Bullying: a gender-neutral pursuit

The Brisbane Times has posed a controversial question: are women worse bullies than men? A quick scan of the comments page shows that this article has stirred up a lot of negative feeling. Many readers have shared their own experiences in the hands of workplace bullies, both male and female.

Unfortunately, workplace bullying is all too common. And its prevalence suggests some uncomfortable truths:

  1. Bullying is gender-neutral. Both sexes are capable of bullying behaviour. Such behaviour can have devastating effects on its victims. So the gender of the bully is not the problem. The bully’s behaviour is the problem.
  2. Bullies usually learn their craft the hard way–by being bullied themselves. If challenged about their behaviour, they’re likely to revert to victimhood–and accuse their challenger of bullying them! In the world of bully and victim, nothing is ever black and white.
  3. Bullying is a common human strategy for meeting our needs. We’re all capable of becoming bullies, given the wrong circumstances. So it’s important to monitor our behaviour regularly. Any time we feel  our needs are not being met, we need to take a step back. This discontent could easily turn into bullying behaviour–without us even knowing!
  4. People bully others because they have no other strategies for meeting their needs. Bullies lack genuine  communication and leadership skills. There are effective ways to guide, motivate and teach others. Bullying is ultimately ineffective.
  5. Organisations that tolerate bullying behaviour within their ranks are setting themselves up to fail. Bullying squelches innovation, reduces productivity, and inhibits customer service. Managers who refuse to investigate and act upon claims of bullying are failing in their role as leaders.

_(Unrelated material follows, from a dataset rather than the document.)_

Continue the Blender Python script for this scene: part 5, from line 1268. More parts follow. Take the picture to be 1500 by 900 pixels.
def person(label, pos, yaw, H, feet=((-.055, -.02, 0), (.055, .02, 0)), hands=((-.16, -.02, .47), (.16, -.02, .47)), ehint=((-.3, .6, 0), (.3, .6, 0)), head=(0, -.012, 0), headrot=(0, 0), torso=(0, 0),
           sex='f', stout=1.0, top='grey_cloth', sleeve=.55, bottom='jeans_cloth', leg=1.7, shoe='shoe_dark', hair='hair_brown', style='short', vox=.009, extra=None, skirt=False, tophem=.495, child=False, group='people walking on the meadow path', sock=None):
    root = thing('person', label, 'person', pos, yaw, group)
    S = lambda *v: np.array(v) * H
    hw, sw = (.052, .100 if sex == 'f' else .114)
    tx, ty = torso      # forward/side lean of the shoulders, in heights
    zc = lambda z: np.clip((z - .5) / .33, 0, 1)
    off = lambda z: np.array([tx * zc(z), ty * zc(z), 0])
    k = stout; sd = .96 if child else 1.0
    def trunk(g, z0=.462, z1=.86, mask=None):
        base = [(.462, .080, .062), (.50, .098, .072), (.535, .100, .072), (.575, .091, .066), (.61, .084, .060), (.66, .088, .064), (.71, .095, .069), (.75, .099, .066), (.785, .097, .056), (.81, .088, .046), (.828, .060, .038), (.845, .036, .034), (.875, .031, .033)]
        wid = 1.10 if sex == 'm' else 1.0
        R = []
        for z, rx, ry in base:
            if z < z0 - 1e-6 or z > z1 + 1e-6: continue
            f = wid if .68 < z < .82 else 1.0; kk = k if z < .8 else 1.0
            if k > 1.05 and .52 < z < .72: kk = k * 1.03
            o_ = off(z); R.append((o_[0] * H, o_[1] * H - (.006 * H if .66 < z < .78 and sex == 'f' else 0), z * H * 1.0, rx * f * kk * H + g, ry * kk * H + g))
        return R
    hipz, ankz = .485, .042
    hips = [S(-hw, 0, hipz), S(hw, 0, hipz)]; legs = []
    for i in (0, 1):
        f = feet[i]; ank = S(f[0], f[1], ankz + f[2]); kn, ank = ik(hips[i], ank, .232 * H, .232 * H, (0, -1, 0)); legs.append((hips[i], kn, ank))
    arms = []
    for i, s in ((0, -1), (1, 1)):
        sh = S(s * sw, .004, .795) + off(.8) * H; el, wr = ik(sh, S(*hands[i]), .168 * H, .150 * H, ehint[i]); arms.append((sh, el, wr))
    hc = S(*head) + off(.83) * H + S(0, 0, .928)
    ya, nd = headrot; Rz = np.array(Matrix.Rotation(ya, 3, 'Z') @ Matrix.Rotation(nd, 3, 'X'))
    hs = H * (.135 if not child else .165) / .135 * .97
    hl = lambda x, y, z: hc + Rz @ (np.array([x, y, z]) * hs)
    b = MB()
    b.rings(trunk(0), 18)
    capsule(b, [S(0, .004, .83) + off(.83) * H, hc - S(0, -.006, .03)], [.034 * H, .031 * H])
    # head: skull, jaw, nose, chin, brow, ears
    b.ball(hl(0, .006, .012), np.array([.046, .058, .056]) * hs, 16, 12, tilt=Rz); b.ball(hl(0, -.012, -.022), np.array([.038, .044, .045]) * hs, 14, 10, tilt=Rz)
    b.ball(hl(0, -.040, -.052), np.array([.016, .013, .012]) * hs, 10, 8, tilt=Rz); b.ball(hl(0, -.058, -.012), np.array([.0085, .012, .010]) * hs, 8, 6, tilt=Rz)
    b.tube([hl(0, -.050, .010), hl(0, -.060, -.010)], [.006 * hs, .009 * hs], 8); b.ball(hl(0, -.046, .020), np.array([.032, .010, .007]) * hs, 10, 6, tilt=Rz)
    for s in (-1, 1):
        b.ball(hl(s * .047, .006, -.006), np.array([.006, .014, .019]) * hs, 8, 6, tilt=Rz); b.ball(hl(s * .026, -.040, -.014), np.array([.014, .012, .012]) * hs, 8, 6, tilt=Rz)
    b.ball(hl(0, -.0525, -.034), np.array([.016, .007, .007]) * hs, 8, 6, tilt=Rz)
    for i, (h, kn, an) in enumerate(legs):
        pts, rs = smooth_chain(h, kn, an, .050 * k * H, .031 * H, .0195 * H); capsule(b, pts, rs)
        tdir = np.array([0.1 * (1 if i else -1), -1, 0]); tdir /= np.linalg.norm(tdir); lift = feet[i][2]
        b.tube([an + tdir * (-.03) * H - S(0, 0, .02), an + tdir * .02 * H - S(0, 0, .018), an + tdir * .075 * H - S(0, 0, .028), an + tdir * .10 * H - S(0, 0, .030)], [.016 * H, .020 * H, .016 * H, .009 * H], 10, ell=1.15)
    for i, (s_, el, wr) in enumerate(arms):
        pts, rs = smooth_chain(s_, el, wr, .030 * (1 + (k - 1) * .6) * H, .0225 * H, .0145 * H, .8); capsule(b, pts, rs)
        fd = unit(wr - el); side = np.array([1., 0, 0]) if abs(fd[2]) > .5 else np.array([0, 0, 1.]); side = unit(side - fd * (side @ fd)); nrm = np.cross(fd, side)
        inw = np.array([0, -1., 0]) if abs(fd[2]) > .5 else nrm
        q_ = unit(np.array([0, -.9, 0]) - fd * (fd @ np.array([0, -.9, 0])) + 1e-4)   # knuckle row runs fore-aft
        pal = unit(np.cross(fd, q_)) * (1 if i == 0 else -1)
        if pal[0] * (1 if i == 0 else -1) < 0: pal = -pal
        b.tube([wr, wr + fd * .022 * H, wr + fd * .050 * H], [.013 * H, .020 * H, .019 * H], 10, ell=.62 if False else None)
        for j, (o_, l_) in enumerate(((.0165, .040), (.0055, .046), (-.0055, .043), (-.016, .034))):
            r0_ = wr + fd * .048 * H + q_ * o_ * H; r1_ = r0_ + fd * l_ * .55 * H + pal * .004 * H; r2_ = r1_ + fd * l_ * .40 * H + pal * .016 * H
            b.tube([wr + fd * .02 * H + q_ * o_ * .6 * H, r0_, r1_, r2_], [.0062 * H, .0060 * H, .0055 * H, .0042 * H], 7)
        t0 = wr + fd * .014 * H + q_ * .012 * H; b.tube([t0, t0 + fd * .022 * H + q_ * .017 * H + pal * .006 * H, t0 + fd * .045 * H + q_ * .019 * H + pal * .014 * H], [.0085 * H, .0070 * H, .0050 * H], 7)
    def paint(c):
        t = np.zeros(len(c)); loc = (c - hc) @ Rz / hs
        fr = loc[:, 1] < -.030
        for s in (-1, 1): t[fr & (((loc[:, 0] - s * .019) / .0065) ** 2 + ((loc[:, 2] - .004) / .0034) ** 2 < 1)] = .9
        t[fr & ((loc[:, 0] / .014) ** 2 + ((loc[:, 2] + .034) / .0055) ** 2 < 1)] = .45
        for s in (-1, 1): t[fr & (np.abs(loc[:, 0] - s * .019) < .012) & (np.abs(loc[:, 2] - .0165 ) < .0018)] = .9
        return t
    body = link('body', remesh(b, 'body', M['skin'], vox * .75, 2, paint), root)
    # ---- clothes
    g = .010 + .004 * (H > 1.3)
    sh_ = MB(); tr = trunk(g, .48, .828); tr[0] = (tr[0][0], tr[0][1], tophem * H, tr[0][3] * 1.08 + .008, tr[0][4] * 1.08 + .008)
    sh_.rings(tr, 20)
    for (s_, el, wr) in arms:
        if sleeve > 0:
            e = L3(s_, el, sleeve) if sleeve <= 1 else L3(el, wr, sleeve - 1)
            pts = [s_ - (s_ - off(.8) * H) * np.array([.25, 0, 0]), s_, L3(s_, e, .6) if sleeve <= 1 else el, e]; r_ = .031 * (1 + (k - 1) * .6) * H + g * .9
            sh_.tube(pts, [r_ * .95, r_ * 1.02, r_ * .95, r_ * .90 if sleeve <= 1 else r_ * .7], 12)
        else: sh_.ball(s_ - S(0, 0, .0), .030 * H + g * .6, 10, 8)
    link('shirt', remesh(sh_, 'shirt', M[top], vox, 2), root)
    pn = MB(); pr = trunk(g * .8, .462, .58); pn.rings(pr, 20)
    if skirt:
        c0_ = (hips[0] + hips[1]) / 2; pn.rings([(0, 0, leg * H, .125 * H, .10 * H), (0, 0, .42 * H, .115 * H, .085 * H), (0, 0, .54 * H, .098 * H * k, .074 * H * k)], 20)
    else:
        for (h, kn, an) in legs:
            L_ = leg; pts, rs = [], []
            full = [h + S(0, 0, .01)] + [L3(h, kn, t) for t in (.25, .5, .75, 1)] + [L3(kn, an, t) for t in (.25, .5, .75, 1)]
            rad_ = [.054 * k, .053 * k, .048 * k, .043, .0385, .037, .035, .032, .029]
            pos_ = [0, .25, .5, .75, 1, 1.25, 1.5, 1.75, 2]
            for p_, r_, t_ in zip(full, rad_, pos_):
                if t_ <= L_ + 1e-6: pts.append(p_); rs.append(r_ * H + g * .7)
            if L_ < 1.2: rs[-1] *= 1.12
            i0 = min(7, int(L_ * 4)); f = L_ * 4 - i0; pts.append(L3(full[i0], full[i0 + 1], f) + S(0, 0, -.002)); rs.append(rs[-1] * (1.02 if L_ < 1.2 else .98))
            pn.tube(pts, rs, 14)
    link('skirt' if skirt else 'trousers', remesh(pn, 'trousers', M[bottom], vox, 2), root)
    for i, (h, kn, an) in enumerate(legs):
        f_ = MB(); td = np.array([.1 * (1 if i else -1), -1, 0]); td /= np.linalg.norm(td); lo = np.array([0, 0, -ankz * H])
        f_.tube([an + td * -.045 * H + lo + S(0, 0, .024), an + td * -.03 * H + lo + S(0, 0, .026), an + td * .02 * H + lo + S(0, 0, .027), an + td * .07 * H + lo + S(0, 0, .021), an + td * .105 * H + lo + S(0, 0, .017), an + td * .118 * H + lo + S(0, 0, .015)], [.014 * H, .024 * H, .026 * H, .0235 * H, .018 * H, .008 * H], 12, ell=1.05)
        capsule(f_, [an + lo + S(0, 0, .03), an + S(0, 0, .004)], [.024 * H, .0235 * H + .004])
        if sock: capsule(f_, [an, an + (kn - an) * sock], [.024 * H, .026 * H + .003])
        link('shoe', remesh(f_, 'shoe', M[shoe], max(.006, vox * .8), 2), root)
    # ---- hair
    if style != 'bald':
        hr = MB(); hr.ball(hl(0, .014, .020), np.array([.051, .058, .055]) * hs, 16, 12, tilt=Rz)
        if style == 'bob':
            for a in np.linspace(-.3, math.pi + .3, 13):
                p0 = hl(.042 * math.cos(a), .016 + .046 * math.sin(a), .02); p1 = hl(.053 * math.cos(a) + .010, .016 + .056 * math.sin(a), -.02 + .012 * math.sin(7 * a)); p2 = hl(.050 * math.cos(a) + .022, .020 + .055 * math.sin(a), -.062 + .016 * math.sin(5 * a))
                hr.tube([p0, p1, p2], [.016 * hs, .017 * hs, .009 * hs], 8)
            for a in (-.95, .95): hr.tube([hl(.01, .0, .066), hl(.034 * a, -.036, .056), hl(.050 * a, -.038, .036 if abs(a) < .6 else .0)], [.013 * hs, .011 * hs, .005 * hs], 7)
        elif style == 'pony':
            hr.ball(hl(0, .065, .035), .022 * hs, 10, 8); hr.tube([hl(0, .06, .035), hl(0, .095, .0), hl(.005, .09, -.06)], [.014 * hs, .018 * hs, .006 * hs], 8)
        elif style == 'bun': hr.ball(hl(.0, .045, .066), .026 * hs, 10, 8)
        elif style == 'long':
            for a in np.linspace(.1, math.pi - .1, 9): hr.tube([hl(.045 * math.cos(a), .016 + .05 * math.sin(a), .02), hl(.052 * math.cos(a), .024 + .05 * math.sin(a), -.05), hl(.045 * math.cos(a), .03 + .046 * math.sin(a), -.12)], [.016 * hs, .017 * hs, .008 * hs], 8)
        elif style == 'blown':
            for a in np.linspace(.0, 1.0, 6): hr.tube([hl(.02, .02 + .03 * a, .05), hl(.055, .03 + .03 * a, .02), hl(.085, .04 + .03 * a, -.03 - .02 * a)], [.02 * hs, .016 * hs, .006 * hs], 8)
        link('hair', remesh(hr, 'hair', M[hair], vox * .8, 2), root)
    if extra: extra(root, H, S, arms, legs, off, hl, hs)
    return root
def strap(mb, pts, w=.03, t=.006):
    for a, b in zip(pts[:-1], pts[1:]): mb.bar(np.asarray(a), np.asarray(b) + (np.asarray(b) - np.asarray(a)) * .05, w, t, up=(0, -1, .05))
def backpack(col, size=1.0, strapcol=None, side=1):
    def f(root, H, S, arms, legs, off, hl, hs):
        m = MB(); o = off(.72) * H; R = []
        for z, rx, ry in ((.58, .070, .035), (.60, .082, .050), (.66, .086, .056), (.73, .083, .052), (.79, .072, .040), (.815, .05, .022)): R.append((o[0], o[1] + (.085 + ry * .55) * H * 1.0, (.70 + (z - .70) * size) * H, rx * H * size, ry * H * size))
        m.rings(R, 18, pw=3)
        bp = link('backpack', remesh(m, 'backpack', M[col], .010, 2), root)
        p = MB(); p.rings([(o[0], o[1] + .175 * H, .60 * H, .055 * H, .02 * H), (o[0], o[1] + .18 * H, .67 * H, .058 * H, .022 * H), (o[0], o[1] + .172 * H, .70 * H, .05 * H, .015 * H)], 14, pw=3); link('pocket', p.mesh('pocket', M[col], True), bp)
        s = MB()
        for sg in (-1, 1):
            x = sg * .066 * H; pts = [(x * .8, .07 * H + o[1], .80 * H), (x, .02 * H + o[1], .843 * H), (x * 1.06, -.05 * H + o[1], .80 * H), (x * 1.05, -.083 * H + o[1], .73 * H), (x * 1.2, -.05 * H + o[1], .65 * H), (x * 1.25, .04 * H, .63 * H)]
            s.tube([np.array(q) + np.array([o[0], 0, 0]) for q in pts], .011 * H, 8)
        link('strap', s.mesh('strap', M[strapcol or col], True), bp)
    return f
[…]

What’s the most powerful way to remove bullying behaviour from the workplace? It’s simple: encourage everyone to take responsibility for their observations, their beliefs, their emotions, and their needs. If a team member is late submitting a report, which is the better way to handle the situation?

  • ‘Why didn’t you get your report to me on time? You’re always late! Can’t you do anything right? The boss is on my case now, thanks to you.’
  • ‘I notice that you did not submit your report by the deadline last month. I’d like to take the opportunity to sit down with you, review your workload, and see if there’s more I need to do to support you.’

And as a team member, what is the best way to respond?

  • ‘I can’t cope with this. I’m feeling so stressed right now!’ (Bursts into tears.)
  • ‘Are you serious? You’re always dumping work on me at the last moment, and half my reports go straight into the round filing system. If you were in the office rather than swanning about having coffee with your management buddies on the seventh floor, you’d have some idea what kind of pressures we’re working under!’
  • ‘I understand that you’re angry with me. I’d like to sit down with you and work through what happened, so we can make sure it doesn’t happen again. Are you open to that?’
  • ‘I’d appreciate that. I’ve been feeling overwhelmed at the moment, and I’m really disappointed that I’ve let the team down. I have some questions about the purpose of the report, as well, and it would be great to get some clarity in that area.’

The best responses are obvious. When we are able to express our observations, beliefs, emotions and needs in a clear and calm manner, bullies lose their power, and their bullying becomes redundant.